Life

Men And Women Do This Daily Task Differently

by Erin McKelle

If you've ever wondered why your male boss took forever to respond to your last email or why your female co-worker can't seem to send an email that isn't three paragraphs long, science may have uncovered the answer for you: A new study of emails from Yahoo! found that men and women email differently. It's no secret that men and women have vastly different communication styles, but it turns that those differences pop up in our virtual communication just as frequently as they do face-to-face.

Despite how often we email and how it's become the go-to method of communication in work environments, the researchers acknowledged that we don't actually know a whole lot about email behavior. "While email accounts for a considerable portion of interpersonal communication, emailing behavior is not well understood," the study's authors wrote in their report.

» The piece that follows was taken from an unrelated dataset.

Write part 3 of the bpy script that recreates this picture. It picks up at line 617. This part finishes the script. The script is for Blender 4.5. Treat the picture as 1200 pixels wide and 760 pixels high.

The study analyzed over 16 billion — yes, billion — emails sent by over two million people, making it the largest email study that's ever been conducted to date. The researchers tracked the participants emails for several months and kept data on the subject lines of the emails, the times they were sent at, their length, the inclusion of attachments, and the ages and genders of the recipients. A study of this size produced results that were also large in scope and numbers, so here are the top five takeaways:

1. Age Affects Email Behavior

Generally, the younger you are, the more likely you are not only to respond to emails quickly, but also to keep your responses brief. Teenagers respond to emails in 13 minutes on average, while those over the age of 51 take 47 minutes to reply. Young people also respond to more emails than their older counterparts.

2. Your Gender Also Affects Your Email Habits

Not only does age influence how you email, but it turns out that your gender does as well. Men reply to emails with more speed and fewer words than women do, with their response time being an average of 28 minutes and their median word count being 28 words per email. However, women's emails have a median word count of 30 words and an average response time of 24 minutes, making us faster with our responses, but with more text ti sift through.

3. You Email Fastest From Your Phone

The fastest emails sent in this study came from mobile devices, which also tend to be the shortest. Email replies that are sent from smartphones had an average word count of 20 — only one third of the length of the average email sent from a desktop, which had a median of 60 words. Emails from desktops also had the longest response time, while tablets came in second place. This doesn't surprise me, since I usually save the emails that will require a longer, more thought-out reply for when I'm on my laptop versus the quick replies I send on my iPhone.

4. If You're Being Overwhelmed With Email, You'll Reply to Less of Them

The researchers looked at how email overload affected users response time and length, to see if it changed when they received more emails.They found that receiving more email led participants to spend more time in their inbox, but they kept their responses a lot more brief and responded to a smaller portion of their emails than they did before.

5. In an Email Chain, You'll Synchronize Your Responses

The researchers looked at the synchronization of email replies within threads and what they found was that people's responses became more similar in length and response time up until the middle of the thread, when they became increasingly dissimilar. I'm guessing this is because of not wanting to appear that you're not engaged or paying attention to the thread and following the lead of others, but then not wanting to appear to overly available by responding to a chain every five minutes. Believe me, I've had some experience with this.